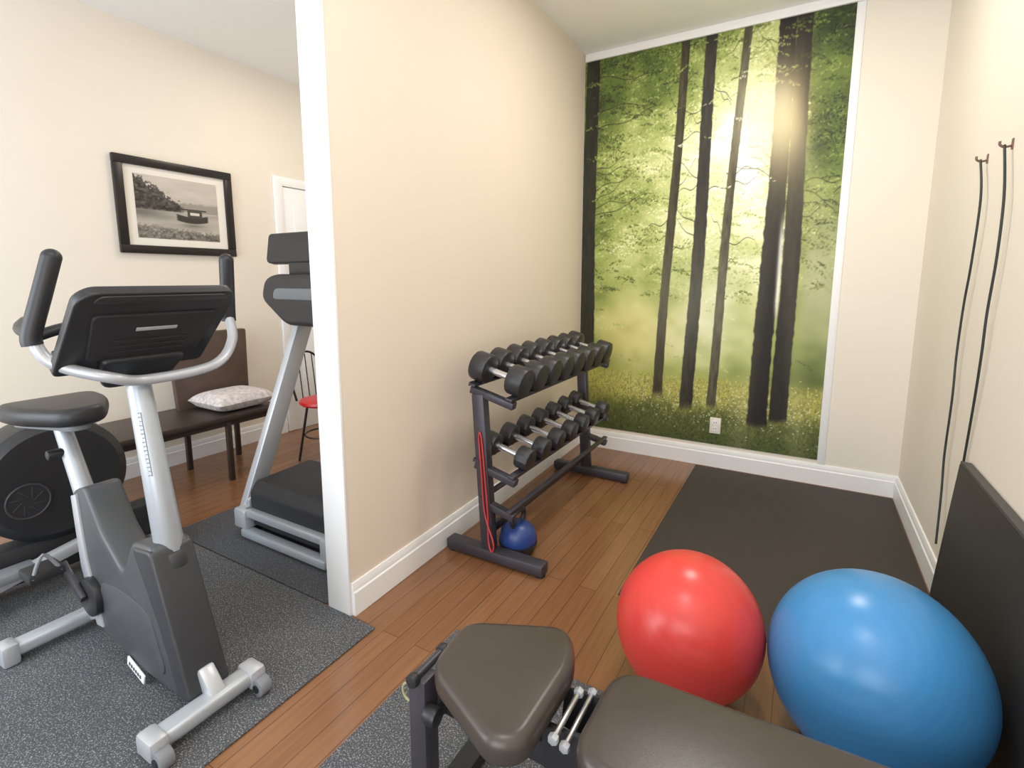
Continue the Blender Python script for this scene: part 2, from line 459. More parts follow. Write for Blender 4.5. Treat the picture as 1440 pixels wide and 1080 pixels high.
    dk = 1 - sst(edge, .055, .120)
    img[:] = mixc(img, [.26, .31, .14], dk * .9)
    for k in range(3000):
        a = rg.random(); b = rg.random() ** 1.1 * .17
        f = b / .17
        c0 = np.array([.08, .11, .05]) * (1 - f) + np.array([.48, .51, .20]) * f
        c1 = np.array([.38, .44, .23]) * (1 - f) + np.array([.89, .84, .49]) * f
        q = rg.random() ** 1.2
        dab(a * Wd, b * H, rg.uniform(.9, 2.2), rg.uniform(.8, 1.6), rg.normal(0, .9), c0 + (c1 - c0) * q, .7)
    for k in range(1500):    # upright blades and fern fronds
        a = rg.random(); b = rg.uniform(.03, .17); f = b / .17
        c1 = np.array([.38, .45, .21]) * (1 - f) + np.array([.83, .80, .44]) * f
        dab(a * Wd, b * H, .8, rg.uniform(2.5, 6.0), rg.normal(0, .45), c1 * rg.uniform(.5, 1.1), .6)
    for k in range(420):
        a = .25 + .75 * rg.random(); b = rg.normal(.110, .03)
        dab(a * Wd, b * H, rg.uniform(.9, 1.5), rg.uniform(.8, 1.2), 0, [.90, .91, .80], .7)
    # trunks: s top, s bottom, width, foot t, tone
    bark = fbm(s, t, 90, 30, 55, 3); ed_ = fbm(s, t, 4, 60, 66, 2)
    for (a, b, w, foot, c) in ((.035, .03, .070, .22, (.14, .14, .09)), (.430, .365, .038, .11, (.23, .21, .13)), (.532, .497, .050, .09, (.16, .155, .12)),
                               (.655, .588, .034, .10, (.29, .27, .19)), (.850, .858, .060, .085, (.10, .085, .06)), (.795, .780, .068, .07, (.075, .063, .046))):
        cx = b + (a - b) * t + .004 * np.sin(t * 7 + a * 20); ww = w * (1.12 - .25 * t) / 2 * (1 + .03 * ed_)
        k = (1 - sst(np.abs(s - cx), ww * .88, ww * 1.06)) * sst(t + med * .004, foot - .012, foot + .012)
        side = np.clip((s - cx) / ww, -1, 1)
        col = np.zeros_like(img) + np.array(c); col = col * np.clip(1 + .12 * bark - .14 * side, .5, 1.6)[..., None]
        if .40 < a < .7: col = mixc(col, [.54, .55, .50], np.exp(-((t - .36) / .15) ** 2) * .44)
        img[:] = img * (1 - k[..., None]) + col * k[..., None]
    # leaves hanging in front of the slim trunks high up
    for k in range(40):
        a, b = rg.random() * .74, .62 + .38 * rg.random() ** .8
        spray(a, b, rg.uniform(9, 20), rg.choice([-.24, .06, .12]), .62, 16)
    for k in range(26):
        spray(rg.uniform(.72, 1.0), rg.uniform(.86, 1.0), rg.uniform(10, 22), -.14, .66, 18)
    # low golden sun bursting over the big double trunk
    img[:] = mixc(img, [1.0, .86, .58], np.exp(-((s - .80) / .075) ** 2 - ((t - .79) / .11) ** 2) * .58)
    img[:] = mixc(img, [1.0, .98, .85], np.exp(-((s - .73) / .11) ** 2 - ((t - .80) / .11) ** 2) * .66)
    img[:] = mixc(img, [.94, .95, .92], np.exp(-((s - .820) / .008) ** 2) * (1 - sst(t, .50, .60)) * sst(t, .30, .38) * .85)
    for ang in (-.55, -.35, -.15, .1):
        q = (s - .80) - ang * (t - .86); img[:] = mixc(img, [.97, .94, .76], np.exp(-(q / .04) ** 2) * .16 * (1 - sst(t, .75, .9)))
    return np.clip(.5 + (img - .5) * 1.02 + .012, 0, 1)
MX0, MX1, MZ0, MZ1 = PXB + .004, .14, .165, 2.945
mu = painted('forest_mural', forest(), lambda a, b: (MX0 + (MX1 - MX0) * a, YB - .004, MZ0 + (MZ1 - MZ0) * b), M['paint'])
tag(mu, 'tall wall mural of a sunlit green forest with dark tree trunks', 'mural')

# framed photograph
FY0, FY1, FZ0, FZ1 = 1.64, 2.42, 1.52, 2.15
fr = thing('framed_picture', 'black framed black-and-white lake photograph on the left wall', 'picture', (XL + .02, (FY0 + FY1) / 2, FZ0))
mb = MB(); fw = .055
for a, b in (((FY0, FZ0), (FY1, FZ0 + fw)), ((FY0, FZ1 - fw), (FY1, FZ1)), ((FY0, FZ0 + fw), (FY0 + fw, FZ1 - fw)), ((FY1 - fw, FZ0 + fw), (FY1, FZ1 - fw))):
    mb.box((XL + .003, a[0], a[1]), (XL + .032, b[0], b[1]), .005)
mb.build('frame', M['frame'], fr)
MB().box((XL + .002, FY0 + .04, FZ0 + .04), (XL + .012, FY1 - .04, FZ1 - .04)).build('mount', M['mount'], fr)
def lakeprint():
    H, Wd = 150, 210
    t, s = np.meshgrid(np.linspace(0, 1, H), np.linspace(0, 1, Wd), indexing='ij')
    n = fbm(s, t, 3, 14, 3); f = fbm(s, t, 34, 34, 9, 2)
    g = .72 + .06 * t + n * .010
    far = (1 - sst(t, .60 + f * .008, .64 + f * .008)) * sst(t, .46, .48)
    g = g * (1 - far) + .60 * far
    ridge = 1.0 - .80 * s + f * .030
    hill = (1 - sst(t, ridge - .02, ridge + .02)) * sst(t, .44, .47) * (1 - sst(s, .50, .58))
    g = g * (1 - hill) + (.27 + .06 * f) * hill
    water = 1 - sst(t, .44, .47); g = g * (1 - water) + (.68 + n * .02 - .20 * np.exp(-((s - .10) / .25) ** 2) * sst(t, .25, .42)) * water
    shore = (1 - sst(t, .10 + .10 * (1 - s) + f * .02, .13 + .10 * (1 - s) + f * .02)); g = g * (1 - shore) + (.46 + .07 * f) * shore
    # small moored boat with its dark reflection
    hull = (1 - sst(np.abs(t - .34 - .25 * (s - .66) ** 2 * 4), .045, .06)) * (1 - sst(np.abs(s - .66), .18, .21))
    g = g * (1 - hull) + .22 * hull
    cab = (1 - sst(np.abs(t - .44), .055, .07)) * (1 - sst(np.abs(s - .69), .085, .10)); g = g * (1 - cab) + .28 * cab
    win = (1 - sst(np.abs(t - .45), .018, .028)) * (1 - sst(np.abs(s - .69), .055, .065)); g = g * (1 - win) + .85 * win
    roof = (1 - sst(np.abs(t - .515), .008, .016)) * (1 - sst(np.abs(s - .67), .16, .18)); g = g * (1 - roof) + .25 * roof
    shd = np.exp(-((t - .25) / .03) ** 2 - ((s - .66) / .15) ** 2) * .55; g = g * (1 - shd) + .36 * shd
    return np.stack([g * 1.0, g * .97, g * .92], -1)
painted('print', lakeprint(), lambda a, b: (XL + .0135, FY0 + .115 + (FY1 - FY0 - .23) * a, FZ0 + .105 + (FZ1 - FZ0 - .21) * b), M['photo'], fr)

# wall outlet on the mural
c = W(1006, 598, y=YB)
ot = thing('wall_outlet', 'white electrical outlet low on the forest mural', 'outlet', (c.x, YB - .01, c.z - .058))
MB().box((c.x - .037, YB - .015, c.z - .058), (c.x + .037, YB - .004, c.z + .058), .003).build('cover_plate', M['ivory'], ot)
for dz in (-.022, .022):
    s_ = MB().prism(rpoly([(c.x - .017, c.z + dz - .015), (c.x + .017, c.z + dz - .015), (c.x + .017, c.z + dz + .015), (c.x - .017, c.z + dz + .015)], .008), 'y', YB - .018, YB - .014).build('socket', M['white'], ot)
    for xx in (-.0075, .0075):
        MB().box((c.x + xx - .0015, YB - .0186, c.z + dz - .004), (c.x + xx + .0015, YB - .0178, c.z + dz + .007)).build('slot', M['slot'], s_)

# ------------------------------------------------------------------ rubber mats
def rmat(x0, y0, x1, y1, m, label, th=.008):
    mb = MB().box((x0, y0, 0.0005), (x1, y1, th), .002)
    return single(mb, 'rubber_mat', m, label, 'mat', ((x0 + x1) / 2, (y0 + y1) / 2, 0))
rmat(-3.22, -.6, -1.36, 1.29, M['mat_grey'], 'speckled grey rubber mat under the upright exercise bike')
rmat(-2.85, 1.297, -1.645, 3.5, M['mat_dark'], 'dark speckled rubber mat under the treadmill')
rmat(-1.08, -.2, .42, 1.44, M['mat_grey'], 'speckled grey rubber mat under the weight bench')
rmat(-.61, 1.97, .55, 3.74, M['mat_black'], 'plain black rubber mat on the floor below the mural')

# ------------------------------------------------------------------ upright exercise bike
BY = .76
BN, BF = .703, .817
bk = thing('exercise_bike', 'grey and silver upright exercise bike with black console nearest the camera', 'exercise bike', (-1.93, BY, .008))
Z0 = .008
# body: seat arm, mast arm and belly joined below
body = [(-2.225, .60), (-2.125, .635), (-2.03, .49), (-1.90, .385), (-1.815, .515), (-1.69, .53), (-1.60, .26), (-1.535, .055), (-1.86, .05), (-2.14, .10), (-2.22, .30)]
bd = MB().prism(rpoly(body, .025, 4), 'y', BN, BF, .014, 3).build('body_shroud', M['grey'], bk)
MB().prism([(-2.218, .585), (-2.175, .60), (-2.155, .36), (-2.085, .12), (-2.13, .115), (-2.205, .32)], 'y', BN - .008, BN + .01, .004).build('side_trim', M['silver'], bd)
# darker front cover following the sloping nose, and a raised side panel
MB().prism(rpoly([(-1.80, .505), (-1.685, .52), (-1.594, .255), (-1.528, .07), (-1.60, .065), (-1.68, .28)], .02, 3), 'y', BN - .007, BF + .007, .010, 3).build('front_cover', M['dgrey'], bd)
MB().prism(rpoly([(-2.08, .30), (-1.93, .32), (-1.74, .30), (-1.66, .10), (-1.86, .08), (-2.06, .14)], .05, 4), 'y', BN - .005, BN + .01, .005).build('side_panel', M['grey'], bd)
cc = W(130, 838, y=BN - .01)
MB().cyl((cc.x, BN - .026, cc.z), (cc.x, BN + .01, cc.z), .07, n=32, bev=.006).build('crank_cover', M['black'], bd)
em = W(195, 940, y=BN)
er = Matrix.Translation((em.x, BN - .007, em.z)) @ Matrix.Rotation(R(18), 4, 'Y')
MB().box((-.055, -.003, -.018), (.055, .003, .018), .002, er).build('emblem', M['white'], bd)
for k in range(6): MB().box((-.040 + k * .014, -.0045, -.006), (-.032 + k * .014, -.002, .006), 0, er).build('emblem_lettering', M['grey'], bd)
fx = -1.50
MB().bar((fx - .07, BY, .13), (fx, BY, .06), .05, .06, .01, (0, 1, 0)).build('front_bracket', M['silver'], bk)
fs = MB().prism(rpoly([(fx - .035, .035), (fx + .035, .035), (fx + .035, .085), (fx - .035, .085)], .022), 'y', .57, .885, .004).build('front_stabilizer', M['silverw'], bk)
for y in (.58, .875):
    MB().box((fx - .042, y - .028, .025), (fx + .042, y + .028, .09), .014).build('end_cap', M['silver'], fs)
    wl = MB().cyl((fx + .052, y - .02, .037), (fx + .052, y + .02, .037), .029, n=24, bev=.005).build('transport_wheel', M['midgrey'], bk)
    MB().cyl((fx + .052, y - .024, .037), (fx + .052, y + .024, .037), .013, n=16).build('wheel_hub', M['black'], wl)
rx = -2.34
rs = MB().prism(rpoly([(rx - .032, .03), (rx + .032, .03), (rx + .032, .08), (rx - .032, .08)], .02), 'y', .51, 1.01, .004).build('rear_stabilizer', M['silverw'], bk)
for y in (.51, 1.01): MB().box((rx - .038, y - .025, Z0), (rx + .038, y + .025, .088), .012).build('end_cap', M['silver'], rs)
MB().bar((rx, BY, .06), (-2.08, BY, .17), .05, .06, .008, (0, 1, 0)).build('rear_frame_tube', M['silver'], bk)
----
Tally the lines of the preceding listing in which the word "picture" appears; state nothing but the total.

2